Not sure about the machine details, I assume it is 10ft, does it have the rectangular magnets.
One thing is very obvious from your pictures, you have only wound about half the available space. You could just about have doubled the wire size and made the coils bigger so that they touched on the outside, this would probably have reduced your resistance to 1/3.
You are probably right about too many turns and too low a cut in speed. That would have given you the option of getting below 1/3 of the present value and that would have cut stator losses by 3.
If it is 10ft and they are rectangular magnets then I agree with others that 16 magnets is a better option but if you reduce your winding resistance you should get the 1kW into a mppt inverter ( not for direct battery charging).
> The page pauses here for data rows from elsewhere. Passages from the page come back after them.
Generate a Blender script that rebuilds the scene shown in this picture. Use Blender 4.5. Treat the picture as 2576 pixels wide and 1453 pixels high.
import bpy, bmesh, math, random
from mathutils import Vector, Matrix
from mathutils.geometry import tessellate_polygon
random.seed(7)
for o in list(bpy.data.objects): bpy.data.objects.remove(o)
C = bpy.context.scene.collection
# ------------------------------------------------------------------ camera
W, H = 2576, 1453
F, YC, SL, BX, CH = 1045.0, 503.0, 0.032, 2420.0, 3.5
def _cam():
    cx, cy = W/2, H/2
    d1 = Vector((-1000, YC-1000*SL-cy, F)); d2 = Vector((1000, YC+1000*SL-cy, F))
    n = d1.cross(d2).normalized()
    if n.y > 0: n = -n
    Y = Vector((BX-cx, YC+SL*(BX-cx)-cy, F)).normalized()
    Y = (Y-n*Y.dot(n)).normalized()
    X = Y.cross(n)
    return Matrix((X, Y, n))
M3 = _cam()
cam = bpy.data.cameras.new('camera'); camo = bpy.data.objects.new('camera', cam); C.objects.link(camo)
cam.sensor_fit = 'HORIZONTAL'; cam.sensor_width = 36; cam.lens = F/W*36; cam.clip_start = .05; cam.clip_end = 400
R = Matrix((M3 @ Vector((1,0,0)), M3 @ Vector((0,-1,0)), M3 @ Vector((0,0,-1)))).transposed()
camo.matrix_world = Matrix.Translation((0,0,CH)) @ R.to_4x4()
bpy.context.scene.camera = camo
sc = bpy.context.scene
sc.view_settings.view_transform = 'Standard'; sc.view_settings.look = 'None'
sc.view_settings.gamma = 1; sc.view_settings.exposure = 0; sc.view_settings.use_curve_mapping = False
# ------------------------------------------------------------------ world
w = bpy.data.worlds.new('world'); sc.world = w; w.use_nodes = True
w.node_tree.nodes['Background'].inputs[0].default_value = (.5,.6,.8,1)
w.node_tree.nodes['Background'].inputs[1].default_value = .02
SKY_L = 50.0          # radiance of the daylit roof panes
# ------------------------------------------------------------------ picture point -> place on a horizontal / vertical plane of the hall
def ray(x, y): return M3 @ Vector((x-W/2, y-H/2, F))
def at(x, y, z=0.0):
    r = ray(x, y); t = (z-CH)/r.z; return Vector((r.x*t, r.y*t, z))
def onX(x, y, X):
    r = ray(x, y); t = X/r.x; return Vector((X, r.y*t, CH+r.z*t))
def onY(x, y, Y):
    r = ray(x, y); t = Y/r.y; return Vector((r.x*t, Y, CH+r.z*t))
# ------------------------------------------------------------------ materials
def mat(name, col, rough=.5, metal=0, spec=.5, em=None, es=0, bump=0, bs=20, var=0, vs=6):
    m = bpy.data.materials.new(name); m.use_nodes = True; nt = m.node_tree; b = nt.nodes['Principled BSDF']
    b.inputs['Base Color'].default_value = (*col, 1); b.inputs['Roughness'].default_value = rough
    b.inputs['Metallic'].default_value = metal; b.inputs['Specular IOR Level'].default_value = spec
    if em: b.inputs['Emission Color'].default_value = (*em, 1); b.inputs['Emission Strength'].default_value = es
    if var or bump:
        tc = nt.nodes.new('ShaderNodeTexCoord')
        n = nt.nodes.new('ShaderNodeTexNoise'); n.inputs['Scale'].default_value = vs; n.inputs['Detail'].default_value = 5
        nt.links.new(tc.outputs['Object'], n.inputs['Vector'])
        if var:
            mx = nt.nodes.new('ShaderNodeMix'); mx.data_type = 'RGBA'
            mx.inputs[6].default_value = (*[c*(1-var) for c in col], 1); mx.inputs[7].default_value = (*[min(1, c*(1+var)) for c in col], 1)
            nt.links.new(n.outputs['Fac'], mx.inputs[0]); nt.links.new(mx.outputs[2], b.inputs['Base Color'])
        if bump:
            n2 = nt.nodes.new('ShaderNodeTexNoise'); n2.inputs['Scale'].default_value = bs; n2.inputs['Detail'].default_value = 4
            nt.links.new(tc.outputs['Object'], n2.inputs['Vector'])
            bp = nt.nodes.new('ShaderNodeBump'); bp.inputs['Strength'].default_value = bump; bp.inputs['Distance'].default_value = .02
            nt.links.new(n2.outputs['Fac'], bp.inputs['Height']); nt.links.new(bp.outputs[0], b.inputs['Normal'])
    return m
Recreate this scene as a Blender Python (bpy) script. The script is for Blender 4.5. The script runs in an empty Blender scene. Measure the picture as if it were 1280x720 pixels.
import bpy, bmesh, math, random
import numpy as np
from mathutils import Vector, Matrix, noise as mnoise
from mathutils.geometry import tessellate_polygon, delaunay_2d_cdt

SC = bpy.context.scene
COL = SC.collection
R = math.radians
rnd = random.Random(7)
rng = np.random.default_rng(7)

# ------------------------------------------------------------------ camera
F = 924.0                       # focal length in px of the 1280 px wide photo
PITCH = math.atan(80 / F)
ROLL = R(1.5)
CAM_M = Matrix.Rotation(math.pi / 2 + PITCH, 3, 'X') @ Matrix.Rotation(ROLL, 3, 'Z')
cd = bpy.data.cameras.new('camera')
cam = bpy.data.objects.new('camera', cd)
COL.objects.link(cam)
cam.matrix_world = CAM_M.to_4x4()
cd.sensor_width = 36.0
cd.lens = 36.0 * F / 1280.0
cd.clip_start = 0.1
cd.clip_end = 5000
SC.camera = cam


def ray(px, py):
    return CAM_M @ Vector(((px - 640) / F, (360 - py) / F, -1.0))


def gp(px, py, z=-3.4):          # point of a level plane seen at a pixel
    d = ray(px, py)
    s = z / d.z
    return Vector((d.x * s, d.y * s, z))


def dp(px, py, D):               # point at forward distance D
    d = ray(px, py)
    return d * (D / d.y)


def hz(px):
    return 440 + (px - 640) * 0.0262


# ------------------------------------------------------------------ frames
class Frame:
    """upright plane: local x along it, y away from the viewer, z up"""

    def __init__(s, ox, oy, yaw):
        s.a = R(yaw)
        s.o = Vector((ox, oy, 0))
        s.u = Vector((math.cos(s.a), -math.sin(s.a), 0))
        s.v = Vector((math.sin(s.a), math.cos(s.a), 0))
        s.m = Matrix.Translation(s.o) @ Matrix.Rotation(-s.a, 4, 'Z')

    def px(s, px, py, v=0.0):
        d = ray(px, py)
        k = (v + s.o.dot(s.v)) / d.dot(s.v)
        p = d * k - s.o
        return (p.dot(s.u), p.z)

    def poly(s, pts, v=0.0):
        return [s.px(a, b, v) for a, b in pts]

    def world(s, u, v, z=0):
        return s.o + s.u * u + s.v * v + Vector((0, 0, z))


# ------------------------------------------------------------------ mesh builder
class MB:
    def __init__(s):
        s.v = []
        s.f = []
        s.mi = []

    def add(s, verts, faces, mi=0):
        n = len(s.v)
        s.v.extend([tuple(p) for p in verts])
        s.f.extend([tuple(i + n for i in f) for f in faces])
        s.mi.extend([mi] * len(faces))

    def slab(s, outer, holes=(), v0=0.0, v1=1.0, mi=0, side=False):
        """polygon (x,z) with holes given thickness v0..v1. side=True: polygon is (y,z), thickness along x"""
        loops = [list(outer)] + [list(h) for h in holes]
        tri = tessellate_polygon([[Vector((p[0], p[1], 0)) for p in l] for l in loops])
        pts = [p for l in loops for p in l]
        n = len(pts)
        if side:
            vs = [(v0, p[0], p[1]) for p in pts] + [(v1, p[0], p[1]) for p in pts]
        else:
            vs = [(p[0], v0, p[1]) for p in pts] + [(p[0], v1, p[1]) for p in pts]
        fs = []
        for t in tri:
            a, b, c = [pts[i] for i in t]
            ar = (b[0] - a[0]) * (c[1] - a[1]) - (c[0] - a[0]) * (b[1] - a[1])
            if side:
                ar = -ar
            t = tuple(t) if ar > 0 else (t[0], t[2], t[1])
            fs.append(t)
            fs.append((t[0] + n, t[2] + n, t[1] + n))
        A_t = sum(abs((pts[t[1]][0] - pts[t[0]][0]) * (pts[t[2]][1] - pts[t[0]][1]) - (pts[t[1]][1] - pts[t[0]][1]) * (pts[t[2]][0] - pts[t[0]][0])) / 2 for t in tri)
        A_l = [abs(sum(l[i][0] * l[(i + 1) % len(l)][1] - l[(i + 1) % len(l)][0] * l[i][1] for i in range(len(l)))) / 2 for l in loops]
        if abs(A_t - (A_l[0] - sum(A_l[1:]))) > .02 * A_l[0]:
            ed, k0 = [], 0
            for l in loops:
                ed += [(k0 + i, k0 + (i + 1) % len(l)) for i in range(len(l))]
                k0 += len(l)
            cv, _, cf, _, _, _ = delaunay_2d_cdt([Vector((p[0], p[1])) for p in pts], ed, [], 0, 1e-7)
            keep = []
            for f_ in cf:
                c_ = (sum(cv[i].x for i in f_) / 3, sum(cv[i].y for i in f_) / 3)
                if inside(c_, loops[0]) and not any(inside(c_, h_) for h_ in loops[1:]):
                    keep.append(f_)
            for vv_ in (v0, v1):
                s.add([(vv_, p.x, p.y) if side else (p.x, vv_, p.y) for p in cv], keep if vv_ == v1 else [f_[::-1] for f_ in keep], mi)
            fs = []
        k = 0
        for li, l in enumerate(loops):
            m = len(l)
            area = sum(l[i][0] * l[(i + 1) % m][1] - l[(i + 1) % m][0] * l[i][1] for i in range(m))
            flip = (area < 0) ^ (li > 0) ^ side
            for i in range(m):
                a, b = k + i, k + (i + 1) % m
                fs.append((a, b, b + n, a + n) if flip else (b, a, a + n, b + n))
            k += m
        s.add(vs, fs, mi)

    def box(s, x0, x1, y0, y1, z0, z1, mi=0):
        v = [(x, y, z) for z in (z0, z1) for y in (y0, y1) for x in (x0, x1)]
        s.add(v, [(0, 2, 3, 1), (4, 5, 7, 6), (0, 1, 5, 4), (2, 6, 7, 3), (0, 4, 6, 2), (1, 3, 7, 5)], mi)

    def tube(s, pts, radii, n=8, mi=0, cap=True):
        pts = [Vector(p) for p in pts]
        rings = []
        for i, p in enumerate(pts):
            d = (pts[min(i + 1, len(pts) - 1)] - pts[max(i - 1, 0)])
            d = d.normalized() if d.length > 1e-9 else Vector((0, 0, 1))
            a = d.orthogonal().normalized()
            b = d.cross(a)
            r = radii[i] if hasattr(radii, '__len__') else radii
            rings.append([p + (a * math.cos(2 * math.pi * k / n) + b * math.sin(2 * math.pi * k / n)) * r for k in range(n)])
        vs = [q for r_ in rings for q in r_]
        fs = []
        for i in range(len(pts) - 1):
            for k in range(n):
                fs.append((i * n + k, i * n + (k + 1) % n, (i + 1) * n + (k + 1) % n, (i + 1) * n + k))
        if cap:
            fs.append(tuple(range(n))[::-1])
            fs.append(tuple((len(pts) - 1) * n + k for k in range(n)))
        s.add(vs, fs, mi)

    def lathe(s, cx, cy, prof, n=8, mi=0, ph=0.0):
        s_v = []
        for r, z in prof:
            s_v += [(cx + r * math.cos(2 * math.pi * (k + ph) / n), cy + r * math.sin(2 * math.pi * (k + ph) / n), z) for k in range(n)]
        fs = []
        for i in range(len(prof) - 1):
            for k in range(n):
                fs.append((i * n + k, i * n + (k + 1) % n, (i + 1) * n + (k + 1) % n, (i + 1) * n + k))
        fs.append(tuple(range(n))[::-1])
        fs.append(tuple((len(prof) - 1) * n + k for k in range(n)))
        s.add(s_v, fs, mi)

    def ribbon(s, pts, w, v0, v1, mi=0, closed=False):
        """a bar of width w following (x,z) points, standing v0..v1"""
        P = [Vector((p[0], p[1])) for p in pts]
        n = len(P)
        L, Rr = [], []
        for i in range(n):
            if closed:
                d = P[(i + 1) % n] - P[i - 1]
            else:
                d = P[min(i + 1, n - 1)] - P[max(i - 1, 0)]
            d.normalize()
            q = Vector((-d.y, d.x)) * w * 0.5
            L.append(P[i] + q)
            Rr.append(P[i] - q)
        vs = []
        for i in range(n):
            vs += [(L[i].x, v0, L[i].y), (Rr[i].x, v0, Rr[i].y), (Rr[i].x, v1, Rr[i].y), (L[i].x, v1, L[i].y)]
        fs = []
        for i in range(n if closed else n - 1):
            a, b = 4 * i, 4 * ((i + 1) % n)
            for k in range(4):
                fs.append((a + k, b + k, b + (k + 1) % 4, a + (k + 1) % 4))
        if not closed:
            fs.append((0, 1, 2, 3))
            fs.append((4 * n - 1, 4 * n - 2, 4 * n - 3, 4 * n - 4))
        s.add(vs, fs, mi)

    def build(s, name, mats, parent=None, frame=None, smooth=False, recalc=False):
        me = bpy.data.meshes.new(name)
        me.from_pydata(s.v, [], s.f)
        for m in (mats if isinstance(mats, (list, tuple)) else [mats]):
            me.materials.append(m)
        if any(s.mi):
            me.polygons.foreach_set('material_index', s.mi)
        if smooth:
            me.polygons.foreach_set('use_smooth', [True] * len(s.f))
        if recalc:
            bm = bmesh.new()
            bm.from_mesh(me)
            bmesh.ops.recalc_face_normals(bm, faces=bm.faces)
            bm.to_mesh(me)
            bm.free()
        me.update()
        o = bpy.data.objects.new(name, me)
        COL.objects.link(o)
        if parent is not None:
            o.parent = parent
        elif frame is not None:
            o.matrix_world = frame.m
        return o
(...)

When you get it to furl it will drop power as it goes hard into furl and the prop will be virtually edge on to the wind. I strongly suspect that didn't furl at all.
These windings may handle 1kw peak during gusts but not 1kW sustained for long periods.
On a bench test I suspect your winding with only half size coils would struggle to hold 400W.
If you had the inverter programmed correctly the thing should be running well clear of stall. If you used the original furling for stalled battery charging it would not furl at any sensible speed if at all. I suspect you have to increase the offset a bit anyway to get it furling and you will need to reduce the hinge angle or make a much lighter tail.
It looks from the pictures as though the wire is cooked but it might not be, I don't know what temperature superglue will stand but it may have disintegrated below a temperature that would damage the wire coating and expanded the coils.
I have never found a use for superglue, I tried to stick fingers together and it failed there as well. I would never put it near a winding. If the temperature was high enough to fry the wire coating then the superglue may not have been a major factor.
Polyester will not stand the limiting wire temperature long term but it will probably stand it for wind duty for several years. Vinyl is better and there are a few epoxies that are just as good but normal epoxy will not do as well as polyester.
My immediate thought is to reduce turns, use the thickest wire that will get the coils in the space and you could squeeze the holes a bit more triangular if needed.
Wet wind the coils with vinyl or high temperature epoxy and make it furl so that it drops power in very high winds and I think you can get the 1kW.
Thanks for posting the pictures, a description alone would not have let me realise how much you could have reduced the resistance but using more wire.